Пожалуй, единственный недостаток – чересчур богато. Из ушей лезет, из глаз, из ноздрей. Такая роскошь театру не обязательна, может быть, даже вредна. Она мешает сосредоточиться на главной его прелести – на том, что происходит на сцене. А на сцене, как известно, главное тоже не декорация, не костюмы, не люстры, а полет человеческого духа, который может быть так прекрасен, что несравним ни с одной материальной ценностью.
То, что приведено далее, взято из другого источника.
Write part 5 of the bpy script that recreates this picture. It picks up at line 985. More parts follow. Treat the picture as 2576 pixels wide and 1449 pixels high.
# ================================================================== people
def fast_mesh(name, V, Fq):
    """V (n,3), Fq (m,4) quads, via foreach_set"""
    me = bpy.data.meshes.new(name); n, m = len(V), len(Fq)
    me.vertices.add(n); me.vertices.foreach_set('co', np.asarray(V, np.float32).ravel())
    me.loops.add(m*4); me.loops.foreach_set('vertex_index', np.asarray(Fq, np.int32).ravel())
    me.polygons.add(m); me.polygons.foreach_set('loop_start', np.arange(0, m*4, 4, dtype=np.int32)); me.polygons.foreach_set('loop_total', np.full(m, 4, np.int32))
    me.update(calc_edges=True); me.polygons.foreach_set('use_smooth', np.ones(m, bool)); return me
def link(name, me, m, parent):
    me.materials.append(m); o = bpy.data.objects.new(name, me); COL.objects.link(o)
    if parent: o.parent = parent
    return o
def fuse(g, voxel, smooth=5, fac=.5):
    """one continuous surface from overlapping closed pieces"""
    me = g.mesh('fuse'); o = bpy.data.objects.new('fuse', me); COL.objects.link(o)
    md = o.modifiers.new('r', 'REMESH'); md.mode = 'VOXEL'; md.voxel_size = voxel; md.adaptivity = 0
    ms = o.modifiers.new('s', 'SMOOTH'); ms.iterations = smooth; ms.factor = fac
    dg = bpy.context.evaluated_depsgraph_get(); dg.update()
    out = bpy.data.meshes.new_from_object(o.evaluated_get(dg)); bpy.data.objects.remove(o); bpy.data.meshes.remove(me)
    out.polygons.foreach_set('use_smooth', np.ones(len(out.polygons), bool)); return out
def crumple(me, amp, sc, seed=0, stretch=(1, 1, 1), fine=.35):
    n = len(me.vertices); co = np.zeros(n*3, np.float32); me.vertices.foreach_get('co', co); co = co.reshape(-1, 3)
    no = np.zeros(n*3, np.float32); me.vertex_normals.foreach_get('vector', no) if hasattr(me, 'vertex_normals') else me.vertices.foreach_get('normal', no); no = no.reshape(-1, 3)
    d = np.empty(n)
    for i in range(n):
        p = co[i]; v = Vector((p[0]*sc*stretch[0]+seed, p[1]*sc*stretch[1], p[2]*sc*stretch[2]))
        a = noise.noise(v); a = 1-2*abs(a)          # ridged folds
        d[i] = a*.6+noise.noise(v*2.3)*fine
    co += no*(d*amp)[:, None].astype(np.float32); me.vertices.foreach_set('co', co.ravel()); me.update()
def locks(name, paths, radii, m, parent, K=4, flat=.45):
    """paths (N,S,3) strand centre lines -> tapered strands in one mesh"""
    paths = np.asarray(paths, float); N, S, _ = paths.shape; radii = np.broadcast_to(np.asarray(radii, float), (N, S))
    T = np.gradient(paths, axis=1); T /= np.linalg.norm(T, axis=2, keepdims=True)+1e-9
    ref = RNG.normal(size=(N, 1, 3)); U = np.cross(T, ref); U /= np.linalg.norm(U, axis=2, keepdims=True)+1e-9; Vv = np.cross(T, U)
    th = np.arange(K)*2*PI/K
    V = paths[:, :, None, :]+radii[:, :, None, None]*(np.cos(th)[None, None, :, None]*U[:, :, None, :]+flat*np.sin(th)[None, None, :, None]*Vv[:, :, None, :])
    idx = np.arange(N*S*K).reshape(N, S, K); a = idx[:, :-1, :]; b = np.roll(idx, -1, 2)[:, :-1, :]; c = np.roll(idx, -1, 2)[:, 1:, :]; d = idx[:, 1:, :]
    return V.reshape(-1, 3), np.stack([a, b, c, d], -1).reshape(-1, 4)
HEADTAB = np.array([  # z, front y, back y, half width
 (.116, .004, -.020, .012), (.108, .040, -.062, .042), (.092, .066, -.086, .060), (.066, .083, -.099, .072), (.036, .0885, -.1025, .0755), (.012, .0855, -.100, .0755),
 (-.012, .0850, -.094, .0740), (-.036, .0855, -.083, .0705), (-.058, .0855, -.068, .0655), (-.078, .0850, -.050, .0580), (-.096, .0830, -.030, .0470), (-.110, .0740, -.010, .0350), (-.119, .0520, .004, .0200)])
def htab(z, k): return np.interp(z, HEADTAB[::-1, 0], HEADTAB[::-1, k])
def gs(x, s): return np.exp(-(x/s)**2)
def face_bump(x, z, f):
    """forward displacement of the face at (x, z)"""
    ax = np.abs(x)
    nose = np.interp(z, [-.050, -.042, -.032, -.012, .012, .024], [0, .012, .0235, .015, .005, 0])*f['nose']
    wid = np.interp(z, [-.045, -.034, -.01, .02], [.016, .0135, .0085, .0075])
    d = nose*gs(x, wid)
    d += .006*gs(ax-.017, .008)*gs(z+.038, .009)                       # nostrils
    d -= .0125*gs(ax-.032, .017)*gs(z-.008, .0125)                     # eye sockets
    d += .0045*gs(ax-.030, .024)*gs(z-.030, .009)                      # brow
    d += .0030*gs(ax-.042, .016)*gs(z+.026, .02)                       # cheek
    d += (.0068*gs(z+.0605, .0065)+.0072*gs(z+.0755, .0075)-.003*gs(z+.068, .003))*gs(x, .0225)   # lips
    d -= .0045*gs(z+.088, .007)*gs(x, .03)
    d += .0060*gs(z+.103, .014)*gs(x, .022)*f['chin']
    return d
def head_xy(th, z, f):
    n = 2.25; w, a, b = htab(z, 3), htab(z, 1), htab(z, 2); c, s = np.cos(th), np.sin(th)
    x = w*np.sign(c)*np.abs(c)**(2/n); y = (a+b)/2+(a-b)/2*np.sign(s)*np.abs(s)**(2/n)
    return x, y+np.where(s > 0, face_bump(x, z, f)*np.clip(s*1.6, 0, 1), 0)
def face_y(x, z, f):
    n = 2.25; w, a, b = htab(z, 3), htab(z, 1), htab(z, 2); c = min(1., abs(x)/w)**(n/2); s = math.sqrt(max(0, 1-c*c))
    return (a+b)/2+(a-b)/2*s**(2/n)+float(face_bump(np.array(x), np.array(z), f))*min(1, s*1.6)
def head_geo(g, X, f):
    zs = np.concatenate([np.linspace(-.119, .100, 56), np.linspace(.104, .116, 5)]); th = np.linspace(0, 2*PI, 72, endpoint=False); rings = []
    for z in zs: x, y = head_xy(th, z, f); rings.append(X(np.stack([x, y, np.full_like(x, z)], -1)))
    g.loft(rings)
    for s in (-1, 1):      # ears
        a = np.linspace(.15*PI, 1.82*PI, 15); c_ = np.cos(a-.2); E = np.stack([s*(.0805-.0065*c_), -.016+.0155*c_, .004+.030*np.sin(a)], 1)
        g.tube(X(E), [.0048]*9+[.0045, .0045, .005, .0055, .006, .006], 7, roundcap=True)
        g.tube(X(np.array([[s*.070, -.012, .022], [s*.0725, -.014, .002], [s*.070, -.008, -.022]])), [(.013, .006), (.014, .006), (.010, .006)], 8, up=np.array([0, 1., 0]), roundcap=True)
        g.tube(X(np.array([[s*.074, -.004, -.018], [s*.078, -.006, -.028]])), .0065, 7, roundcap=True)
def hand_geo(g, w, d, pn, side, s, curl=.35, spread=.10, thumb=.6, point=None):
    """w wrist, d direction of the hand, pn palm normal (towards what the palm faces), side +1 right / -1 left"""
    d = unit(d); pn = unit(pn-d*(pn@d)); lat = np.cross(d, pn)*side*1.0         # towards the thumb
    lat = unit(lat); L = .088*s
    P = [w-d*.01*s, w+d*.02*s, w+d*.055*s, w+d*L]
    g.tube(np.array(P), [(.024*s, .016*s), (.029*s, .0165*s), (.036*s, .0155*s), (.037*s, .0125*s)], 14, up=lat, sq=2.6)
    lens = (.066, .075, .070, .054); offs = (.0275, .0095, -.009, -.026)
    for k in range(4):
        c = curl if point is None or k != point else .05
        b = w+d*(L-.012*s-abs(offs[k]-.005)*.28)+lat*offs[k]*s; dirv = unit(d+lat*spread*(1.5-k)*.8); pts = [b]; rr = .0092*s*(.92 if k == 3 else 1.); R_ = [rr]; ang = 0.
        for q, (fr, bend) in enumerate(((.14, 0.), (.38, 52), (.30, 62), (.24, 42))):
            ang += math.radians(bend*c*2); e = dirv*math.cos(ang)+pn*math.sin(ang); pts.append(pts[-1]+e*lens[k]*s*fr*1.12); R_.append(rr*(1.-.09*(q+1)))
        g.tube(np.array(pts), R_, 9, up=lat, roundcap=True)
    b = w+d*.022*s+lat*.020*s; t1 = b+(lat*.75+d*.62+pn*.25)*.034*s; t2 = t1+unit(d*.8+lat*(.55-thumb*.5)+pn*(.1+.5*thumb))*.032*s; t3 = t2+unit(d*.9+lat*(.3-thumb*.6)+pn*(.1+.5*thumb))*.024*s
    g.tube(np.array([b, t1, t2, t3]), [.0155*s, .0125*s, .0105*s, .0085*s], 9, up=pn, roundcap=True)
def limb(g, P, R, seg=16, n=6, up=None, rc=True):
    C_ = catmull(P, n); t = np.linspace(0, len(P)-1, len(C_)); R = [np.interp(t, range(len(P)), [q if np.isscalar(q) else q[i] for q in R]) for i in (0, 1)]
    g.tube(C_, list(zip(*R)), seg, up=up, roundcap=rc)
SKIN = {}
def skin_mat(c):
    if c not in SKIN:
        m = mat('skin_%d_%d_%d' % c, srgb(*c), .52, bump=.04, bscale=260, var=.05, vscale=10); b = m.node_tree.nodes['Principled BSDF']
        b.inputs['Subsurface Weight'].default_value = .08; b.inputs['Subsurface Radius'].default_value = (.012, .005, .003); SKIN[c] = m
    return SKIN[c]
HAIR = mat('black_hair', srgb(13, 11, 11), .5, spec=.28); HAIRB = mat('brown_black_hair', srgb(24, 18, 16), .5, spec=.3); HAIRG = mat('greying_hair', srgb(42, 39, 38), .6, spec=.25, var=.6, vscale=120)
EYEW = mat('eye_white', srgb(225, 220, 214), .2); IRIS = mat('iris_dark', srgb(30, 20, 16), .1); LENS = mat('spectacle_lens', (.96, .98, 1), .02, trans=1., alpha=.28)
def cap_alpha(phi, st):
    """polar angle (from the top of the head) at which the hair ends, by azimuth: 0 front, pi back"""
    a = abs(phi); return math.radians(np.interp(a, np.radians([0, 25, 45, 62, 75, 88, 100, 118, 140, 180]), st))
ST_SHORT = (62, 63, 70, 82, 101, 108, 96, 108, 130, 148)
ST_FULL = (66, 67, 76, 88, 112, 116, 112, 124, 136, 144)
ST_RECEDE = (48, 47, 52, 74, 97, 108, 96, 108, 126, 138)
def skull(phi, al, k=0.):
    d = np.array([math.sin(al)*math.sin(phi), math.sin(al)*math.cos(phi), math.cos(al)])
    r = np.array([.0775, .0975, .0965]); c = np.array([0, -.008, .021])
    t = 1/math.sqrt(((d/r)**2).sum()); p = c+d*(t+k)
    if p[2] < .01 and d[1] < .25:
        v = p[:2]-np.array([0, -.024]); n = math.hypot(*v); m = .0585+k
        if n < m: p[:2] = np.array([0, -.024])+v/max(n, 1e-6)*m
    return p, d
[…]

Мудрые Станиславский и Немирович-Данченко вместе с художником Симовым построили театр в Камергерском переулке. Скромный орнамент, оливковые и серые стены, серое сукно на полу. А то, что происходило на сцене, можно сравнить только с лучшими сокровищами мира. Студентом я часто бывал в Художественном театре. Нам давали так называемое «направление» к администратору, в котором дирекция нашей театральной школы при Театре имени Революции обращалась к администрации Художественного театра с просьбой дать возможность студенту такому-то посмотреть спектакль. И нас пропускали на свободное место. Свободными были только ступеньки на ярусах, и то их надо было вовремя захватить. Оттуда-то я и видел все лучшие спектакли этого театра. С этих ступенек меня и уносило прямо в рай.